> **YOUR TASK**
Copy out exactly the lines from the first line of the material below through the line containing "from mathutils import", and nothing beyond them.

> **DATASET CONTENT**

☆ ☆ ☆ ☆ ☆ ☆ ☆

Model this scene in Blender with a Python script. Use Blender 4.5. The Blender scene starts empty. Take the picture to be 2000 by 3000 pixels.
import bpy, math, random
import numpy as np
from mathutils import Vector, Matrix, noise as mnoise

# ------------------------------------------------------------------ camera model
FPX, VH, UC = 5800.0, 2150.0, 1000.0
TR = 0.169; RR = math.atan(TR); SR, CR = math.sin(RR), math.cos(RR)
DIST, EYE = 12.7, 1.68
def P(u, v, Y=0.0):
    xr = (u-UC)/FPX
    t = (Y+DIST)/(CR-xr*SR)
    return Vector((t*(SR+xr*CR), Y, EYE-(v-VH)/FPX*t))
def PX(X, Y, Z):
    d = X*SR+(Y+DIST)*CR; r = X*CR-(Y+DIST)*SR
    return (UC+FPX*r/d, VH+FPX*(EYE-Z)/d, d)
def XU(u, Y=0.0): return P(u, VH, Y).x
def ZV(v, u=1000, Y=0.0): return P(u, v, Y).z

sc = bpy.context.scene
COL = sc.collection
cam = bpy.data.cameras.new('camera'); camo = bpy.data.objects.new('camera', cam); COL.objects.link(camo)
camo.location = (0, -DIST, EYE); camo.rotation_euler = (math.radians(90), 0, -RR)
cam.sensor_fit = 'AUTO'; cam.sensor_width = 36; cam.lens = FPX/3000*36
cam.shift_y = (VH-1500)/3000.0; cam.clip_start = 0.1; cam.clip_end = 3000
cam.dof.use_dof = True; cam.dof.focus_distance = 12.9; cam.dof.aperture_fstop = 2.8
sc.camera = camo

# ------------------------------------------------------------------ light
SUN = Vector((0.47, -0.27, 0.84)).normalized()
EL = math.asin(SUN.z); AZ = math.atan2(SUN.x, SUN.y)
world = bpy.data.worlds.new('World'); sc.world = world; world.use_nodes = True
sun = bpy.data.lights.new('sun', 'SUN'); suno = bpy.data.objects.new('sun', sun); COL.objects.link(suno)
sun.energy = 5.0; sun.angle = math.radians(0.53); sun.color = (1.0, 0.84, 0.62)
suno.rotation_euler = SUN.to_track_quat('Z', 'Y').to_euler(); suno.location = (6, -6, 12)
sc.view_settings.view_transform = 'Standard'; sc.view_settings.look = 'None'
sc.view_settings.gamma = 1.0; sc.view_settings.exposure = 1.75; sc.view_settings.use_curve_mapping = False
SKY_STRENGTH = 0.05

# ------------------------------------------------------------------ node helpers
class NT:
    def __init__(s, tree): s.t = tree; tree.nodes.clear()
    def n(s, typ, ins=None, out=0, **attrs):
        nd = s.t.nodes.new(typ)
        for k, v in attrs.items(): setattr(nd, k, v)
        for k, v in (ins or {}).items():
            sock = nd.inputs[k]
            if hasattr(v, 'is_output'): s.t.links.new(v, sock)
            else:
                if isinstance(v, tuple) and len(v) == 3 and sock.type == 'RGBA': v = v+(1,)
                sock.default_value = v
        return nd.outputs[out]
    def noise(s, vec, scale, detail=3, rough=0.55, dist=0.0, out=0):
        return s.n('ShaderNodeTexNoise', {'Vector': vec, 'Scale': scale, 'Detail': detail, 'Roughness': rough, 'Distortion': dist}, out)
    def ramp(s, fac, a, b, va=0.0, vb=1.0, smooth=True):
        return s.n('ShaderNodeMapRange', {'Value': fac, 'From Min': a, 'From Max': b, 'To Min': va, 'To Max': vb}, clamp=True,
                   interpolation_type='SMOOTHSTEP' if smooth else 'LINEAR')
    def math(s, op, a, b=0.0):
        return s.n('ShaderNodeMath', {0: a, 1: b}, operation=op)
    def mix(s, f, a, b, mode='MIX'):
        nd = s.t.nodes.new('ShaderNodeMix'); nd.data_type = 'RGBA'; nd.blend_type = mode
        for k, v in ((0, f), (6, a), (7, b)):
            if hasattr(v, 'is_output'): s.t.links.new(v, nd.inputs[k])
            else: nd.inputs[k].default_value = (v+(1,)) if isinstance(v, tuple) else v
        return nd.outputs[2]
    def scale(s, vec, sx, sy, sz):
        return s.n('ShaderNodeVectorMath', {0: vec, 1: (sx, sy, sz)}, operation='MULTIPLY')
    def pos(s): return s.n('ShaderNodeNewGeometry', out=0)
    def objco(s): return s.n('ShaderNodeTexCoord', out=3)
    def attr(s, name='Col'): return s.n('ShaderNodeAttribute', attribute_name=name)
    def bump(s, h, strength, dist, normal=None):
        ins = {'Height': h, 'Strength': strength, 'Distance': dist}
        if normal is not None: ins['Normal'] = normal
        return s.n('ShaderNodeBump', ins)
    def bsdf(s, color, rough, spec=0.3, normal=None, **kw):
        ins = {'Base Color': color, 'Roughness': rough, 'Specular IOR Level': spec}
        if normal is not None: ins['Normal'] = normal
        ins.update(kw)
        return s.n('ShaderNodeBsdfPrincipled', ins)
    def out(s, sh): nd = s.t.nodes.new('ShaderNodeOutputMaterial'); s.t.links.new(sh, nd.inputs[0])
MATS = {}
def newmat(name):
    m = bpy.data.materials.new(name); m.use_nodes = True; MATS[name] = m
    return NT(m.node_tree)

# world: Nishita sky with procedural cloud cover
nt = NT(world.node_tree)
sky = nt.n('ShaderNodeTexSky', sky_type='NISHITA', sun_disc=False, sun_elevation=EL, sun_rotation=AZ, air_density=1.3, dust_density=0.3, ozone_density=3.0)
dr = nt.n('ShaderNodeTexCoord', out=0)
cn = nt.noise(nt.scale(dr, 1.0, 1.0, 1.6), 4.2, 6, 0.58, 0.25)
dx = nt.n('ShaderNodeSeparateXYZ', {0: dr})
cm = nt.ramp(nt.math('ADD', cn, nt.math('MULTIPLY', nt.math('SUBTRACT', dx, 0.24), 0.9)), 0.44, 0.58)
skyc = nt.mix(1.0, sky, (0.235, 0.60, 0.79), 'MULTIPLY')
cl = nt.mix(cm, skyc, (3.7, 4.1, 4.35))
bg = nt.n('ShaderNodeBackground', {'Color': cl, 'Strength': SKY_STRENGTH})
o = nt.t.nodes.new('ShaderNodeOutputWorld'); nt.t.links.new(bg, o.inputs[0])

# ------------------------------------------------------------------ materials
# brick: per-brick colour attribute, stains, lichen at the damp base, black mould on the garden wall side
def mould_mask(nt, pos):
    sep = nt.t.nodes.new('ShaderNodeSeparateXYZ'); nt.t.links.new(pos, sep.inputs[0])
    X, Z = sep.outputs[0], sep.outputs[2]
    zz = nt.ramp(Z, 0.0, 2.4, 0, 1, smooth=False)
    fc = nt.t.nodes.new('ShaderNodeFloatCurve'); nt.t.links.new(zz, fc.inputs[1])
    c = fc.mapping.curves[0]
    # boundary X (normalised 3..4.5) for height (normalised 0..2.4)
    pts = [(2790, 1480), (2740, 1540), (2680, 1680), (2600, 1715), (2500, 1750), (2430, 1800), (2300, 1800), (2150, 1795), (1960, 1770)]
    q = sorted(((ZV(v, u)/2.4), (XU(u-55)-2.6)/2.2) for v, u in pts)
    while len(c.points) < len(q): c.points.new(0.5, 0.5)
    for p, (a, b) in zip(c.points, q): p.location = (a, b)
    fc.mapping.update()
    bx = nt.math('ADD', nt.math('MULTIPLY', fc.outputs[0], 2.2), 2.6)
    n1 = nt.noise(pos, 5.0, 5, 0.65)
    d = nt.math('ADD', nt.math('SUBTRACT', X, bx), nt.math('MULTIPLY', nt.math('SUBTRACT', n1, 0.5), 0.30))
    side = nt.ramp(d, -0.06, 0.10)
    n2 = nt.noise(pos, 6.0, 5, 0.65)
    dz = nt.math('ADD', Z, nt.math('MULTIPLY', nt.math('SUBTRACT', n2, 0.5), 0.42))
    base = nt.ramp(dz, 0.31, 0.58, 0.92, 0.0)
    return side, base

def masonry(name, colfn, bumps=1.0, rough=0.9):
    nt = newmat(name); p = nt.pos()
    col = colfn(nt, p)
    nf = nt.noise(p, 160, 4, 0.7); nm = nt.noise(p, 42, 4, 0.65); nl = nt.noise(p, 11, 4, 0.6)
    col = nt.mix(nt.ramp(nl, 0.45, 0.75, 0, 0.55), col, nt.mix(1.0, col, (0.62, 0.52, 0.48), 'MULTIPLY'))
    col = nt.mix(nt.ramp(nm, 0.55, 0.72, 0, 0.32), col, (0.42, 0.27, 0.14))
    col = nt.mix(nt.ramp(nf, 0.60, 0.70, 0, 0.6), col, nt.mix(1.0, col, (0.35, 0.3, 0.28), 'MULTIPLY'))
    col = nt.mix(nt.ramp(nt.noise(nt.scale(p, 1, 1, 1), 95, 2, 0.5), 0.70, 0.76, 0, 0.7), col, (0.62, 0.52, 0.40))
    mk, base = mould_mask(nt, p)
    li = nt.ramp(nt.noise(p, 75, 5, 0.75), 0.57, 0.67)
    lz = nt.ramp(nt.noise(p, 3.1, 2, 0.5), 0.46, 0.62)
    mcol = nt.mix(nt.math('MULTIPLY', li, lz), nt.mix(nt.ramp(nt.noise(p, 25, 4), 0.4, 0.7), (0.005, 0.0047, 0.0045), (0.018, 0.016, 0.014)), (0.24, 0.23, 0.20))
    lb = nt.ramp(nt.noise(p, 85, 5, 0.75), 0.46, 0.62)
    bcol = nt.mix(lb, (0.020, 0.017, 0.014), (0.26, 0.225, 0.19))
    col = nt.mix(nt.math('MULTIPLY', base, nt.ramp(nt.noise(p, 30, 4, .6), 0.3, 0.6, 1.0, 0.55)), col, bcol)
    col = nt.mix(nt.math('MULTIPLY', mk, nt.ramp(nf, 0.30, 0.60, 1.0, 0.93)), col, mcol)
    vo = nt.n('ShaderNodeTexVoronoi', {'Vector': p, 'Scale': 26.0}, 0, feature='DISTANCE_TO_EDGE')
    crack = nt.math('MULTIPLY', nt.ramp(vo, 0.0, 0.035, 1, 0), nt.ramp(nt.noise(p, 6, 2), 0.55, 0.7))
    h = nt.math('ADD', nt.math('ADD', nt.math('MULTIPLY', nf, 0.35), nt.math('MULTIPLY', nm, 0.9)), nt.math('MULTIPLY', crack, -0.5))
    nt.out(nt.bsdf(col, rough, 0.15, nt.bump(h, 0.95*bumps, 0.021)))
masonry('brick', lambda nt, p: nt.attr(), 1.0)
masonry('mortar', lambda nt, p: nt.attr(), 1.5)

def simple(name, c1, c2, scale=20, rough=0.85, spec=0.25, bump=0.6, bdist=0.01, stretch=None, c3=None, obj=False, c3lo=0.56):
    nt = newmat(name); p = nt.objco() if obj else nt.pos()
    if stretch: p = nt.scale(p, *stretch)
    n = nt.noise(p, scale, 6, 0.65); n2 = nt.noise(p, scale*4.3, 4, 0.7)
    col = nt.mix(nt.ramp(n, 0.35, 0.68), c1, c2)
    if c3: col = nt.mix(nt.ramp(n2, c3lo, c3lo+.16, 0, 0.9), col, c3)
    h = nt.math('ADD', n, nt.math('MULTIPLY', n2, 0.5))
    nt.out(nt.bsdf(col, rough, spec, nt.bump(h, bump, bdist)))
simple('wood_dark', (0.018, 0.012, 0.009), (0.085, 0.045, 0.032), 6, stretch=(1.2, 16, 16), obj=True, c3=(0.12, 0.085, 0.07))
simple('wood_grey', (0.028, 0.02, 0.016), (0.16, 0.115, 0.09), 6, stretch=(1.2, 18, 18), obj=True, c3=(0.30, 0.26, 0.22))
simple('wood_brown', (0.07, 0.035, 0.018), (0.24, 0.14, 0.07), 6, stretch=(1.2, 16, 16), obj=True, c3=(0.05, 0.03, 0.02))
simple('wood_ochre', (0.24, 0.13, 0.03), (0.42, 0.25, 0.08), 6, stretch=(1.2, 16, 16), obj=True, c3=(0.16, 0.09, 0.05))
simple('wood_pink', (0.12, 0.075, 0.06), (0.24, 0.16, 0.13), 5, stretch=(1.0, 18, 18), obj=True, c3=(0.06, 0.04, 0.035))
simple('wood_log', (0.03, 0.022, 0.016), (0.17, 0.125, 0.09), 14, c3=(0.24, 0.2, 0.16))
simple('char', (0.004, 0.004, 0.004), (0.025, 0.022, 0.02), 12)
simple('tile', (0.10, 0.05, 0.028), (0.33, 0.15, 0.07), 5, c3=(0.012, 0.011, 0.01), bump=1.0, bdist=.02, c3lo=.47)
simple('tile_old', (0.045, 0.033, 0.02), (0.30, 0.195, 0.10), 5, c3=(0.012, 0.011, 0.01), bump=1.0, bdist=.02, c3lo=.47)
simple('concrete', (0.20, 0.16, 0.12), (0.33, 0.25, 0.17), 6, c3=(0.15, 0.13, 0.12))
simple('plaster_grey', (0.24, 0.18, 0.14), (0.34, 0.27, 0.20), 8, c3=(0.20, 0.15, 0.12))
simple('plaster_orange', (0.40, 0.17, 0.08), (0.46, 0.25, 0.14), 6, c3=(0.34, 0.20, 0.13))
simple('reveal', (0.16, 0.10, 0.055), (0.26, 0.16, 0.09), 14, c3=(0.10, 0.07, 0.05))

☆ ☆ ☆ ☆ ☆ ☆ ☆

> **TASK RESULT**
Model this scene in Blender with a Python script. Use Blender 4.5. The Blender scene starts empty. Take the picture to be 2000 by 3000 pixels.
import bpy, math, random
import numpy as np
from mathutils import Vector, Matrix, noise as mnoise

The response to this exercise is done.